Si las elecciones de Estados Unidos no eran suficientemente intensas, con la Casa Blanca y el Congreso en juego, se complican aún más con la muerte inesperada de Antonin Scalia, el juez más conservador del Tribunal Supremo. Su fallecimiento a los 79 años la noche del viernes al sábado en un rancho de Tejas provoca un auténtico terremoto político en el país y aunque el presidente, Barack Obama, ha prometido nominar a un sustituto y ha pedido al Senado "cumplir su responsabilidad" y votar, los republicanos, que controlan la cámara, han empezado a proponer que sea el próximo presidente quien elija al sucesor.

Es imposible minimizar la trascendencia de la muerte de Scalia, que llegó al Alto Tribunal en 1986 nominado por Ronald Reagan, como todos los magistrados del tribunal con cargo vitalicio, y desde entonces ha sido la voz de referencia de los conservadores. El Supremo es un órgano clave de enorme poder en EEUU y sus decisiones marcan por décadas. Actualmente, y hasta la muerte de Scalia, ha estado dominado por una mayoría conservadora de cinco jueces (uno de ellos, Anthony Kennedy, moderado) frente a cuatro progresistas. Por eso el presidente que elija a su sucesor puede alterar el equilibrio ideológico del Alto Tribunal y escorarlo hacia la mayoría progresista, dejando una huella que va mucho más allá de su mandato.

La batalla que se avecina es inmensa y aunque en una breve declaración Obama ha recordado que "los temas en juego son mayores que cualquiera de los partidos", no le debe quedar ninguna duda de que los republicanos van a hacer todo lo posible para impedir que nombre a un juez demócrata. Basta ver la declaración que ha hecho justo tras conocerse la noticia Mitch McConnell, el líder de la mayoría republicana en el Senado, que ha dicho que "el pueblo estadounidense debería tener una voz en la selección. La vacante no debería llenarse hasta que tengamos nuevo presidente". Es la misma idea que han repetido también algunos aspirantes republicanos a la nominación presidencial, como Donald Trump, que ha afirmado que la única estrategia posible en el Senado es "retrasar, retrasar, retrasar" la confirmación, aunque eso pone en juego el potencial empate cuatro a cuatro en los votos de las decisiones este año, lo que en la práctica anula los casos que se decidan así (se mantiene la decisión del tribunal inferior pero esa no se convierte en precedente legal).

Lo que está en juego es fundamental tanto para la izquierda como para la derecha, pues el Supremo puede alterar normativas en temas trascendentales que van desde el derecho al aborto y la discriminación positiva hasta los derechos de voto, la financiación de campaña o las normas medioambientales. Y quien llegue a la Casa Blanca, con sustituto de Scalia o sin él, tendrá además posibilidades de nombrar otros magistrados, pues la jueza Ruth Bader Ginsburg tendrá 83 años en 2017, Kennedy más de 80 y Stephen Breyer 78.
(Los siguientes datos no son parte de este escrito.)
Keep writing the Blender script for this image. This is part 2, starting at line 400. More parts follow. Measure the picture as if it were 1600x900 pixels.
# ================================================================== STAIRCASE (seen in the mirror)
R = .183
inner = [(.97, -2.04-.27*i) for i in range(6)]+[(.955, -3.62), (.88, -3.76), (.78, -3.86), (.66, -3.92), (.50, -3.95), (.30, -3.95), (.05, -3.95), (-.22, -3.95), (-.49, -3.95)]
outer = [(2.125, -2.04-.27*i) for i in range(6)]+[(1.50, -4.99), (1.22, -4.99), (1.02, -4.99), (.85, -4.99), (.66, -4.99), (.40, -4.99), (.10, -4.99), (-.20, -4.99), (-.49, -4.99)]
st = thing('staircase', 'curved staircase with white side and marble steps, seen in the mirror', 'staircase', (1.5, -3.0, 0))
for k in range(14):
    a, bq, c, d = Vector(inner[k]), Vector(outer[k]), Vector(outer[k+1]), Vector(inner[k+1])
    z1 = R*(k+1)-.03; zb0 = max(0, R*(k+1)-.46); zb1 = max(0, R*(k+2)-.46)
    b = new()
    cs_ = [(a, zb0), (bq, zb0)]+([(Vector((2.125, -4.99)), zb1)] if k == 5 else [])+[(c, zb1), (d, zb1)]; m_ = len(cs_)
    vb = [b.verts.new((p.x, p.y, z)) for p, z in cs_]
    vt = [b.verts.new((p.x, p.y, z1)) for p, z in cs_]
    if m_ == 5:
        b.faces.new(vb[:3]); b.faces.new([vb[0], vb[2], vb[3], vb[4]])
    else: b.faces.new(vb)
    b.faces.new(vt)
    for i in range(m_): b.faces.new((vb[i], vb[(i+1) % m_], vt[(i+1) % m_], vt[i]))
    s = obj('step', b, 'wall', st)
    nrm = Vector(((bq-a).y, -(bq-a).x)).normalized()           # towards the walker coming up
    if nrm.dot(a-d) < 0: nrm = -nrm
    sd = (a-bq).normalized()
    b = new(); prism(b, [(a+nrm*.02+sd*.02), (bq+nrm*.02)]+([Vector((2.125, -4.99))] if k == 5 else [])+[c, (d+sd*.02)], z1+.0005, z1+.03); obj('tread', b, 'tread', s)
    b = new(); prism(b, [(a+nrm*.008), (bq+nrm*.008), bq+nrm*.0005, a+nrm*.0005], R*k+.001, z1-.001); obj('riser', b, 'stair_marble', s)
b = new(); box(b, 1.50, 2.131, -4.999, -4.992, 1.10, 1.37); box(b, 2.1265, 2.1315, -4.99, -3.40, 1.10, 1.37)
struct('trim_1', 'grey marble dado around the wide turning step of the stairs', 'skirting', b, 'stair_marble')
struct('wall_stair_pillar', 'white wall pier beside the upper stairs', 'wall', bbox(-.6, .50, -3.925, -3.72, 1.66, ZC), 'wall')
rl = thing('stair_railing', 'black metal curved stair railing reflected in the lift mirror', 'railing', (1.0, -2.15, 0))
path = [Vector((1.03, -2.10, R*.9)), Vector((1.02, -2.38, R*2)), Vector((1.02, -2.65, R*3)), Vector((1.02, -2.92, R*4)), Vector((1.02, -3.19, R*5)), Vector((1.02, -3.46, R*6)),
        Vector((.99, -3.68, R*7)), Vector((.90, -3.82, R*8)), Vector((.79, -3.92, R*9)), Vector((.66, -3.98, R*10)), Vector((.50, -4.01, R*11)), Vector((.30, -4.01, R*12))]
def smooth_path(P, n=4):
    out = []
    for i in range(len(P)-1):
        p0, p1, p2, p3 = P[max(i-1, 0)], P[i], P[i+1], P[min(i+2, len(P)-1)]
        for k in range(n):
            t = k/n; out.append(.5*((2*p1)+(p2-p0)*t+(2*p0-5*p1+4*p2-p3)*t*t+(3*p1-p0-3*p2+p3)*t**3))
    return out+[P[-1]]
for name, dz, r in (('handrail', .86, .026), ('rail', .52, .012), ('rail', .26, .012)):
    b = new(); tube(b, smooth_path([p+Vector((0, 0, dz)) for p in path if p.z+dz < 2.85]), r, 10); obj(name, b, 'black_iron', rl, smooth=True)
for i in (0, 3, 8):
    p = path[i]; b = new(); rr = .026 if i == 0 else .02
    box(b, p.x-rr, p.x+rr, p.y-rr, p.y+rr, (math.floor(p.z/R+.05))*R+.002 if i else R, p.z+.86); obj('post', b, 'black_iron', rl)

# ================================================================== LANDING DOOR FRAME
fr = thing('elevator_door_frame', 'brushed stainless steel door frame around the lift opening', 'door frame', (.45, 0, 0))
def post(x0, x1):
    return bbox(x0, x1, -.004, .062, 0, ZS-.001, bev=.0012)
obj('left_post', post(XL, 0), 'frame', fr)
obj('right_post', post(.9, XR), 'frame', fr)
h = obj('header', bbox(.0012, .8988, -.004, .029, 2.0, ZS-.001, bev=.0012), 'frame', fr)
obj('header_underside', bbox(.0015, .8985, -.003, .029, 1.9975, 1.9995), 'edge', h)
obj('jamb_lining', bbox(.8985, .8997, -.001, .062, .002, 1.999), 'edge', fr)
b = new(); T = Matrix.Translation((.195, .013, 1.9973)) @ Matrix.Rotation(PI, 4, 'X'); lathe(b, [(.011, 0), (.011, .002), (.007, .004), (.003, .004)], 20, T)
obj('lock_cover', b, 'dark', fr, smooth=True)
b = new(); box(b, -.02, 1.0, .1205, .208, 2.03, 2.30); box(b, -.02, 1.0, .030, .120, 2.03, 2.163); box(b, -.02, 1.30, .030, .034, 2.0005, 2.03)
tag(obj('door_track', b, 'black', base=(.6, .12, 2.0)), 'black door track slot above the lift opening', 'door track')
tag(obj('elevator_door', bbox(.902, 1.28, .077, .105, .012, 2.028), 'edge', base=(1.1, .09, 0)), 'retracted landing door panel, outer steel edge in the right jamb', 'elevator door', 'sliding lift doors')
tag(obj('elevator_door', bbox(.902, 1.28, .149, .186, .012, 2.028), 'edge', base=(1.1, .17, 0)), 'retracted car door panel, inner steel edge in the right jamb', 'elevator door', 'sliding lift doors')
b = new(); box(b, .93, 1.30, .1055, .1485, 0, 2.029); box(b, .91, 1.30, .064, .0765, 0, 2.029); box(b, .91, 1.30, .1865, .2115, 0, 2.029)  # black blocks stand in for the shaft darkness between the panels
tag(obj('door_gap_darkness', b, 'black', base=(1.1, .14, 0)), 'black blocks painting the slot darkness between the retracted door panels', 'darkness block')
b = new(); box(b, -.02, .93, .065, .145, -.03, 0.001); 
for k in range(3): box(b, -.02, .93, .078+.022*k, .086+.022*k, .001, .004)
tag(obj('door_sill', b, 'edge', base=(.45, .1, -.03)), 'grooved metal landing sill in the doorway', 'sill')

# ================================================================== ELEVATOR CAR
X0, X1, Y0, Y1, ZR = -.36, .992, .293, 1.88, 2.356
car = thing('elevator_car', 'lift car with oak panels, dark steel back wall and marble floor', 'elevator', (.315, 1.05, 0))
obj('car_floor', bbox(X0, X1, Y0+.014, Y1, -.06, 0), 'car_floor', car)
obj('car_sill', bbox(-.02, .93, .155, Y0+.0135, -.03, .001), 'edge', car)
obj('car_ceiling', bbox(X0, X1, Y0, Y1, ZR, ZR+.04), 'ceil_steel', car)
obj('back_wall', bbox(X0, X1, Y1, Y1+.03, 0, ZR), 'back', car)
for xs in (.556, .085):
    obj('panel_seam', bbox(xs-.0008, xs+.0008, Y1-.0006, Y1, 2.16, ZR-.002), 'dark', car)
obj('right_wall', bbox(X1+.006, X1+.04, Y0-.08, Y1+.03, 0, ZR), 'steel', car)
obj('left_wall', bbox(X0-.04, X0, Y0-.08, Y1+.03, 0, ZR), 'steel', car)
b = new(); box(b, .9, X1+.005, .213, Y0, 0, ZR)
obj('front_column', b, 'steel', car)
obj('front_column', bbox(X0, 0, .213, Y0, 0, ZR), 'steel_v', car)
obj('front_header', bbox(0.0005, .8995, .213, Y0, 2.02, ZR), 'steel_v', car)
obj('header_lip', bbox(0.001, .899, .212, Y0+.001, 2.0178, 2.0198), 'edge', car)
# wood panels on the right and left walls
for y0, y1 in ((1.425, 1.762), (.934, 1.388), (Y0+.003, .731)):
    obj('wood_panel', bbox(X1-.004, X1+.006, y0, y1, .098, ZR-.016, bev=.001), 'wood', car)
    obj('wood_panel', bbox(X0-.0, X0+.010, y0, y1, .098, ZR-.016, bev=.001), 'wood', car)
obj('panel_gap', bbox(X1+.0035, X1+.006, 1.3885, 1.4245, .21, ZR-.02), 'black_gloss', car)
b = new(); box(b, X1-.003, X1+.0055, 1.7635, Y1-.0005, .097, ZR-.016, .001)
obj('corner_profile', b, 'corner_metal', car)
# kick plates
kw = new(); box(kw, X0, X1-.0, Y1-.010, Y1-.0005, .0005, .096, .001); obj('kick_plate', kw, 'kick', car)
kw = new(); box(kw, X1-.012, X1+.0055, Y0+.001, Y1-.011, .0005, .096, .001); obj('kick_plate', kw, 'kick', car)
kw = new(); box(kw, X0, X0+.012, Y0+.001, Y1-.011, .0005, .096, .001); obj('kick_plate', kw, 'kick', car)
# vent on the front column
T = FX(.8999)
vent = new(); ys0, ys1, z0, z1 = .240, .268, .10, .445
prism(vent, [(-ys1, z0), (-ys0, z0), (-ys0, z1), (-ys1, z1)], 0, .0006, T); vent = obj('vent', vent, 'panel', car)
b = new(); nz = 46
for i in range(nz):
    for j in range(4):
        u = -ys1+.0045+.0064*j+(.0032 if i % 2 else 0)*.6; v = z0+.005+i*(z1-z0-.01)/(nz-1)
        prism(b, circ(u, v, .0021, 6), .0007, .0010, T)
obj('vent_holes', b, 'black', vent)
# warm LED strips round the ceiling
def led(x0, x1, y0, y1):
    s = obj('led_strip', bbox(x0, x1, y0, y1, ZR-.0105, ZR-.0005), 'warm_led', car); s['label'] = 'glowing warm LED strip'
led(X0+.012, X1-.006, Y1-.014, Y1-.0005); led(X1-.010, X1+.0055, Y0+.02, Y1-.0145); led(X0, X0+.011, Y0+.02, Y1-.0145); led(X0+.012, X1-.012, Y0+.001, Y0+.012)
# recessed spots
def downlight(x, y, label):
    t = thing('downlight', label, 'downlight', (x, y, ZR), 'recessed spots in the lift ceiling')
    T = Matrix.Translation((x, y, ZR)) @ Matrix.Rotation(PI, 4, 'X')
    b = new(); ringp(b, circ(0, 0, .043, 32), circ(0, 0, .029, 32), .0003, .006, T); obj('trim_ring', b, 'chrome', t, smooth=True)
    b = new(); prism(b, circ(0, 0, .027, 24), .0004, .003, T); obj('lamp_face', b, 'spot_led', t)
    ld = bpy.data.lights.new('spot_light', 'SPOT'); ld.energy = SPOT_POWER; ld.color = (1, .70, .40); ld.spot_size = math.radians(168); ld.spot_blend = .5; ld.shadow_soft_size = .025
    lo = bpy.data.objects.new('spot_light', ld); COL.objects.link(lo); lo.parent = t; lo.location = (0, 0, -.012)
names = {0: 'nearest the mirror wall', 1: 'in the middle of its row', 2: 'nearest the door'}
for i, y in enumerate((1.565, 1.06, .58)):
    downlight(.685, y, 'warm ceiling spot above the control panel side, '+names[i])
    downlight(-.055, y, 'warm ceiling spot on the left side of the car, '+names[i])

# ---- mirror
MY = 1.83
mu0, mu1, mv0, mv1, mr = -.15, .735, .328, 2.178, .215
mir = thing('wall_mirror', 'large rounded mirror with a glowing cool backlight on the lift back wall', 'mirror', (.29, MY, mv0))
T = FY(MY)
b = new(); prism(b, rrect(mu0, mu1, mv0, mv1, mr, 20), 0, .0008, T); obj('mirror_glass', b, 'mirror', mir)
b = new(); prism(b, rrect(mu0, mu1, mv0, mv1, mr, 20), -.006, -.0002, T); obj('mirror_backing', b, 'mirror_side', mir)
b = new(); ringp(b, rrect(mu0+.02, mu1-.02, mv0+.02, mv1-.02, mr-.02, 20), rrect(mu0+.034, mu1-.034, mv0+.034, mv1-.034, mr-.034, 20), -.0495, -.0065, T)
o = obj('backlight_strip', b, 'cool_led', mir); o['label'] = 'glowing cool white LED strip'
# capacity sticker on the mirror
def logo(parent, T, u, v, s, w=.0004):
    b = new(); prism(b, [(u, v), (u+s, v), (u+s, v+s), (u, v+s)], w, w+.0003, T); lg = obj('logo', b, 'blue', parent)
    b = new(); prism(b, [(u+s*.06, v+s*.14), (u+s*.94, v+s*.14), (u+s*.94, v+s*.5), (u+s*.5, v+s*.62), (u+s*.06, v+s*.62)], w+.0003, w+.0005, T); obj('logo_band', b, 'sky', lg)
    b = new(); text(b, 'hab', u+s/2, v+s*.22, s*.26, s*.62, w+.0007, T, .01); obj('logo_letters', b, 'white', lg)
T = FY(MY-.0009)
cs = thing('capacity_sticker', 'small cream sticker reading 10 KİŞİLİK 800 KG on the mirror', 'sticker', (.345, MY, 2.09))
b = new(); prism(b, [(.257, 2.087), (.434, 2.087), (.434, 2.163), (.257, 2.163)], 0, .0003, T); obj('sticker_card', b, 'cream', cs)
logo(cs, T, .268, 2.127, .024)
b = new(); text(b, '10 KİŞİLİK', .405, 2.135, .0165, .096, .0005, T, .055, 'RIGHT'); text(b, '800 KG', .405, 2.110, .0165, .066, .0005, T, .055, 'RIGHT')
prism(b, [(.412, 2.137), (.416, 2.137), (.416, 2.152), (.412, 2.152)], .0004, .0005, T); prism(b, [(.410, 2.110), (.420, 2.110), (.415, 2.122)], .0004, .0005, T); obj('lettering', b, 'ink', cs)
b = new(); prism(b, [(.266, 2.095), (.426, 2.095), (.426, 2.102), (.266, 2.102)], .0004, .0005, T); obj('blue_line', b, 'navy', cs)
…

Con Scalia (nacido en Nueva Jersey, católico y con nueve hijos) los conservadores pierden a un totem, uno de los jueces más influyentes de la historia del país y uno de los defensores a ultranza del "originalismo", la corriente que propugna aferrarse al texto original de la Constitución en vez de interpretarla como algo "vivo" que puede ir adaptándose a los tiempos. Esa visión del magistrado, definido incluso por sus detractores ideológicos como un hombre brillante, se traduce en no reconocer, por ejemplo, que la constitución proteja cuestiones como el aborto, el matrimonio homosexual o los derechos de minorías o inmigrantes. Scalia también era un defensor del "textualismo", que aboga porque las leyes se lean literalmente y sin interpretaciones, y entre sus logros cuenta con haber logrado que se reconociera como parte de la segunda enmienda el derecho individual a portar armas.